Poldrack Lab, Stanford University Updated: 8/7/2024

This respository contains code + results for functional alignment, task decoding, and conjunction analysis for our Network R01 rest data (discovery sample). To replicate the analyses, run the following scripts:

  1. connectivity.py: loads rest data from /oak/stanford/groups/russpold/data/network_grant/discovery_BIDS_21.0.1/derivatives/glm_data_MNI. Derives a voxel-to-parcel connectivity matrix for each session of rest data (each of 5 subjects have 10-12 rest sessions). This means each voxel is correlated to each parcel of the 400-dimension Schaefer parcellation (found in data/templates; alternatively can pass atlast='DiFuMo to the get_parcellation() function). Saves connectomes to outputs/connectomes.
  2. connectome_average.py: averages each subject's 12 session-wise connectomes into 1 per subject. We first used reliability.ipynb to visualize the connectomes and verify that we see within-subject, across-session shared structure--this was clear, so we averaged within-subject.
  3. srm.py: derives connectivity-based Shared Response Models (SRM; Chen et al. 2015; Nastase et al. 2020; Guntupalli et al. 2018). This derives one SRM per parcel (as an anatomical constraint), and concatenates across all parcels. The derivation is done on all subjects' connectomes at once (none are left out--later, in contrast_map_analyses/conjunction_analysis.py, this is done with one subject left out at a time). It saves a parcelwise shared response, and subject-specific transformation matrices (concatenated across parcels, from each subject's native voxel space into the shared space). This is our functional alignment method of choice.
  4. task_beta_mapping.py: models trial-level activation during our battery of cognitive control tasks. These trial maps will then be decoded in the next script. NOTE: the failure of our task decoding to get reliable signal may be because our trials are too fast to get reliable trial-level activation estimates in this script.
  5. task_decoding.py: decodes trial labels of the trial activation maps produced above, comparing linear-SVC-based decoding performance on only-anatomically-aligned data to SRM-transformed (i.e. functionally aligned) data.

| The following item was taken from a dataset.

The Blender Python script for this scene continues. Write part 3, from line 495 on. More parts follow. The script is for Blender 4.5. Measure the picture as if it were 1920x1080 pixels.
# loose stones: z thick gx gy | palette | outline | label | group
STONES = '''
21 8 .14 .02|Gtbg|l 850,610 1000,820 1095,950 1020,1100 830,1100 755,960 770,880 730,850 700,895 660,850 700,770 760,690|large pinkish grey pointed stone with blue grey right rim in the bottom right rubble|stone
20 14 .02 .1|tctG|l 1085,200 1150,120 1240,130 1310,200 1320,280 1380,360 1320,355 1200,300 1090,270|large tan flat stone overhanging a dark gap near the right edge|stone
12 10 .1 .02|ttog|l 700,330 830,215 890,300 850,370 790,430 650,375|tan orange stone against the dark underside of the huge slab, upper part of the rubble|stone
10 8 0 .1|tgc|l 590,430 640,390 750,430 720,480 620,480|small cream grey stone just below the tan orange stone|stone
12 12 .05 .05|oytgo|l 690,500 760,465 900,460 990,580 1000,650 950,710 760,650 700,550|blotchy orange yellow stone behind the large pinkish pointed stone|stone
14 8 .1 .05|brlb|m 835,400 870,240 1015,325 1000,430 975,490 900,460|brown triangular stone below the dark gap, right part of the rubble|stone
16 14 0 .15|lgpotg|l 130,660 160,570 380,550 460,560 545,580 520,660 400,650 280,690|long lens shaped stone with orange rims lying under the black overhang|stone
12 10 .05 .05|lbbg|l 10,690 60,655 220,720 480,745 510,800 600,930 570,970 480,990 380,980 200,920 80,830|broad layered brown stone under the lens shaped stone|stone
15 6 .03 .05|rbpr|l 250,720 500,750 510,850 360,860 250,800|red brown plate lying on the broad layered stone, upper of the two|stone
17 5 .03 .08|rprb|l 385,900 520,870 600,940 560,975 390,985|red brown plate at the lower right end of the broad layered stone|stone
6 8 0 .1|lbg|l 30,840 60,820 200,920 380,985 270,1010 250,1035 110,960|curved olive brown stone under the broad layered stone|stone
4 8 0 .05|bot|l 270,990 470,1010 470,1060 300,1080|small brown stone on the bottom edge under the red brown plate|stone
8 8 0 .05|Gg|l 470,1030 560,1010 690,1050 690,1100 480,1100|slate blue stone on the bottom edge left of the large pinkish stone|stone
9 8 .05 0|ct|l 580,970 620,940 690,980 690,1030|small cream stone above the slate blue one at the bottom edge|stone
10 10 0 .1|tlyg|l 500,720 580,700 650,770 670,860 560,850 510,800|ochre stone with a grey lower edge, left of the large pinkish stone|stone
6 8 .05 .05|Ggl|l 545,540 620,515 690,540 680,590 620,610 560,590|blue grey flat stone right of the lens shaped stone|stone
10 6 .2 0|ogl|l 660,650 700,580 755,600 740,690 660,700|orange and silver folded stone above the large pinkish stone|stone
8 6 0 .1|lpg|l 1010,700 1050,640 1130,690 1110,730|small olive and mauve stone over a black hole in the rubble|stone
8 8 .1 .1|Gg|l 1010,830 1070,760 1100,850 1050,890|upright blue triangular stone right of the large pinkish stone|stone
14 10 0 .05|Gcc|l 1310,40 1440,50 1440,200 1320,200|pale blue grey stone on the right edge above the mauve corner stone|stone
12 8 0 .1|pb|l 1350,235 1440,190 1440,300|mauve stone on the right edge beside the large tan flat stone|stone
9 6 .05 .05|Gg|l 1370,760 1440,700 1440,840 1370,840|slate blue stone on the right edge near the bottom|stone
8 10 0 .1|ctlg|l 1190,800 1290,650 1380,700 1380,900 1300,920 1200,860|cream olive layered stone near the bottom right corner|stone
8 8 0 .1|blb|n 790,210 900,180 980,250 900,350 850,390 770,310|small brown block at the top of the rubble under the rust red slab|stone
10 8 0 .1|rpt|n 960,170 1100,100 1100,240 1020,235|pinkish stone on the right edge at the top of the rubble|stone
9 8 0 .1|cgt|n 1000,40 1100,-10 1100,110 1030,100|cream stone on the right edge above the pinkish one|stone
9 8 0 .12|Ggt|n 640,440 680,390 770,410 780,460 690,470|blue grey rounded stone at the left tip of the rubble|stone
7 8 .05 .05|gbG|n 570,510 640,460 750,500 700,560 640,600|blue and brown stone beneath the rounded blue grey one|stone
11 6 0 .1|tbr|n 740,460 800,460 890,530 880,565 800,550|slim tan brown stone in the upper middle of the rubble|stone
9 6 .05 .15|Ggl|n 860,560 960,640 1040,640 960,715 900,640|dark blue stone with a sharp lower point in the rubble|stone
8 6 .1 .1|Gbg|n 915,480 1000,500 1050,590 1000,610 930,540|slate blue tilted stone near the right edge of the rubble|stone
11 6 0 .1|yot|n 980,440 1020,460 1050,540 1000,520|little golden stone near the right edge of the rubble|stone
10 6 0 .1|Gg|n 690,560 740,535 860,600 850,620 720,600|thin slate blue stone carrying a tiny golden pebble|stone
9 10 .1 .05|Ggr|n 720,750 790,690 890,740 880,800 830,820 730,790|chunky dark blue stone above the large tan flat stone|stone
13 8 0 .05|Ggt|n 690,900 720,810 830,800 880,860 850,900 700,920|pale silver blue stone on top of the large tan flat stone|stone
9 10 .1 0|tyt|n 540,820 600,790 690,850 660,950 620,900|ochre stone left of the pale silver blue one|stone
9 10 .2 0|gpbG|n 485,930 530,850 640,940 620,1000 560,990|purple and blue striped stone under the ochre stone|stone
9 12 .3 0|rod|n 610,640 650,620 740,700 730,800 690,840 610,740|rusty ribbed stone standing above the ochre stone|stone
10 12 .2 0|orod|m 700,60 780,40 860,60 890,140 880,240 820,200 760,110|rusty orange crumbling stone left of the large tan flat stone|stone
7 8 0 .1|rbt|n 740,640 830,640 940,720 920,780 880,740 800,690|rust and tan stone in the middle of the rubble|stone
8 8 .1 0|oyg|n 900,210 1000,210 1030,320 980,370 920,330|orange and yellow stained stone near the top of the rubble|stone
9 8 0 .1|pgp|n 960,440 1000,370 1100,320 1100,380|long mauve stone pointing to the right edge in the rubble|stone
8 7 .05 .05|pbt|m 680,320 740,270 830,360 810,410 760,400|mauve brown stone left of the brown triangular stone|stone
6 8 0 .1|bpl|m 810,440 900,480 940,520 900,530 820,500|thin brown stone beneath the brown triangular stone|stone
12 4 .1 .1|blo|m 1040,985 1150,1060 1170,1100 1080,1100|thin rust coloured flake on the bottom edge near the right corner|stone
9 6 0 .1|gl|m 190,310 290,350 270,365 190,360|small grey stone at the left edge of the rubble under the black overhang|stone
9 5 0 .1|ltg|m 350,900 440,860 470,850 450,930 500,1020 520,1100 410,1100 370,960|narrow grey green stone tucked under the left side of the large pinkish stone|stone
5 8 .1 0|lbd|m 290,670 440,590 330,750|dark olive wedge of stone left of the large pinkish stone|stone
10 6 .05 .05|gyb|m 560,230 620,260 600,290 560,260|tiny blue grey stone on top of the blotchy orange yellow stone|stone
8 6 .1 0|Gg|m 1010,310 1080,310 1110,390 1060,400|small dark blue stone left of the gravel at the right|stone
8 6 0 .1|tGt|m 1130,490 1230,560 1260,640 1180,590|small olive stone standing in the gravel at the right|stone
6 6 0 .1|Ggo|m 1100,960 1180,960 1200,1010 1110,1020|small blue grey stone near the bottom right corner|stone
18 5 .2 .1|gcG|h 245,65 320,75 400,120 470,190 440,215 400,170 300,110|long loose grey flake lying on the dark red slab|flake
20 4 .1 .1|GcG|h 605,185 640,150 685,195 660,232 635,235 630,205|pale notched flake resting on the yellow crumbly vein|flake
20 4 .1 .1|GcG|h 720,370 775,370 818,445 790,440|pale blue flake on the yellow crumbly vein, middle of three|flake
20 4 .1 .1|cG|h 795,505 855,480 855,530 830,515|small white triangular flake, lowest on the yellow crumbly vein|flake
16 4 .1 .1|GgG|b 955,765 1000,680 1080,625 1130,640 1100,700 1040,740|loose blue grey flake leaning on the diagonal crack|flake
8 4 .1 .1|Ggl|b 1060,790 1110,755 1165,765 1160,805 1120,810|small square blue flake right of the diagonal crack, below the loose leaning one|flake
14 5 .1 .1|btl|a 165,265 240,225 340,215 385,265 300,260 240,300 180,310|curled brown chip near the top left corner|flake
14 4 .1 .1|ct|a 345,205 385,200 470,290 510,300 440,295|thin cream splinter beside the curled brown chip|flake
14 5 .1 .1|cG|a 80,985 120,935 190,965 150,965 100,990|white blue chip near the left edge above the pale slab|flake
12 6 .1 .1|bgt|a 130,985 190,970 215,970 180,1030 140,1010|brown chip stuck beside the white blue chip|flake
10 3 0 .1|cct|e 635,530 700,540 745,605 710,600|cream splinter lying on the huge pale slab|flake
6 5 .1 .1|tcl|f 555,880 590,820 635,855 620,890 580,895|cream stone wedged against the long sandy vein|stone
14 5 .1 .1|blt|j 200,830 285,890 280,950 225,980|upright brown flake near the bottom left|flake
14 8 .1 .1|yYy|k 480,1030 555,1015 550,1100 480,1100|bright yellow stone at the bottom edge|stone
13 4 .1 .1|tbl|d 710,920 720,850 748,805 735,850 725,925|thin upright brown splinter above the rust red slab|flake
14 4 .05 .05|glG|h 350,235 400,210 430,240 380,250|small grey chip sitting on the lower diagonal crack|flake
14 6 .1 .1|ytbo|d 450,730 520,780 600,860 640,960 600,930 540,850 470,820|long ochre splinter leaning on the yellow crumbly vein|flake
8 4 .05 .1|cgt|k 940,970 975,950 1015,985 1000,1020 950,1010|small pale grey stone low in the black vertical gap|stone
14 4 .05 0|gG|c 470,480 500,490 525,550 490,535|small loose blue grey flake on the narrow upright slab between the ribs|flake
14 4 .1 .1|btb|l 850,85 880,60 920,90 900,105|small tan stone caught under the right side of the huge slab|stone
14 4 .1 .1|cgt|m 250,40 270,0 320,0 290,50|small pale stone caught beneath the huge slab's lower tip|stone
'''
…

Outputs (a .pkl file of classifier accuracy values and a .png plot of classifier ROC-AUC on each task) are saved to outputs/decoding.
  6. visualize_results.ipynb: knits confusion matrices from decoding into a PDF and runs statistical tests on classifier performance data. Not strictly necessary but you can take a look!
  7. ALTERNATE ANALYSIS: the purpose of the task decoding analysis is to quantify the additional signal within functionally-aligned task data by decoding task states and comparing to un-aligned data. As a total alternative, I implemented a conjunction analysis of aligned and un-aligned task contrast maps in contrast_map_analyses/conjunction_analysis.py. This script re-derives SRM transformations leaving one subject out of the initial derivation. It then transforms all other subjects' task contrast maps into the left-out subject's native space, and computes the Dice coefficient and Pearson R of all pairs of subjects' contrast maps. It also computes these for MNI-only (non-SRMd) data. This offers another way of assessing the benefit of SRM. Results are saved to outputs/conjunction_analysis--both the raw coefficients and a plot.

Additional files/folders:

  • environment.yml contains my conda environment.
  • run.sbatch contains a sample sbatch script to run all or some of the python scripts on Sherlock, with the memory parameters I used.
  • archive contains old code and sanity checks I ran, including some contrast map reliability checks and a script performing within-subject decoding.